Of the remaining seven goals the second is to engage the college in a discussion of the impact of a more diverse student population. One week prior to his address, Hellie asked faculty and staff to nominate themselves or others to join a committee about diversity. He received more than 30 nominations and is planning to appoint the committee some time this week.
Hellie said that the next goal on his list is to create a facilities plan for the college. Linfield has not had a complete facilities plan since 1998, despite updating the plan in 2007. John Hall, the director of capital planning, interviewed departments and divisions at the McMinnville and Portland campuses and created a report of the desired facility
The fourth goal is to launch fundraising in support of the strategic plan. Hellie said that Linfield needs to increase the financial aid available for students, create new learning experiences and improve facilities. The Board of Trustees and the College Relations staff are organizing a strategy to focus on fundraising priorities.
Integrating the college’s marketing efforts is the fifth goal on Hellie’s list. He said that Linfield has a restricted budget for marketing and communication, yet would like to more successfully advocate Linfield’s nature and reputation. Hellie said that recruiting students from a larger geographical area is of the upmost importance and will spend communication and marketing dollars as efficient as possible.
Goal number six is to improve enrollment results, particularly with transfer students at the McMinnville campus. Hellie said that the freshman class has been too small the past two years. Also, when the nursing students migrate to the Portland campus, there is a lack of upperclassmen on campus. Therefore, Hellie said he does not want to recruit a large number of transfer student but would like to offer a place for qualified students to enroll.
Hellie said his seventh goal is to clarify goals for faculty compensation and to resolve questions about teaching load.

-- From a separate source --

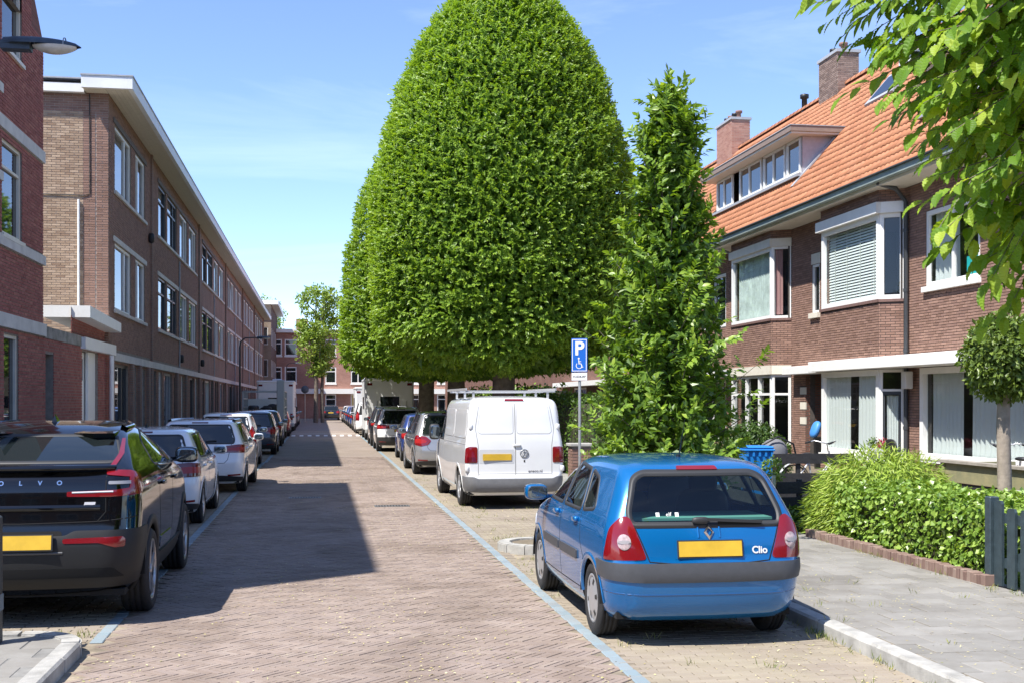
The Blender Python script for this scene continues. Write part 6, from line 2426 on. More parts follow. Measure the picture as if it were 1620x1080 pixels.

There has been an ongoing discussion regarding compensation and which peer group Linfield should compare itself to. More than a decade ago the Board of Trustees chose to assess Linfield alongside the PACOON group of institutions, a group of private west coast colleges and universities. Hellie stated that the faculty committee currently determines compensation growth by a national standard devised by the American Association of University Professors. Concerning faculty teaching load, Hellie said that he would like to increase scholarship time for faculty.
The eighth and final goal Hellie included in his address is to evaluate the role of online learning at Linfield College. He said that online learning is controversial in many aspects and that the relationship between student and professor is the starting point in an individualized education. Susan Agre-Kippenhan, vice president for academic affairs and dean of faculty, will meet with Linfield faculty that routinely teach online classes and invite outside professionals to rate Linfield’s online classes and technology.
Hellie concluded his address by restating a few lines he had written in a letter to the Linfield community when presenting draft 3.0 of the six-year strategic plan last May. The following is one of those quotes:
“My goal is for Linfield College to become known as the premiere undergraduate college in the Northwest, providing an excellent, integrated education in the liberal arts and related professional disciplines. We will become known for experiential learning in the Northwest and abroad, for personalized instruction in a variety of forms, and for transforming the lives of our diverse, curious, engaged students.”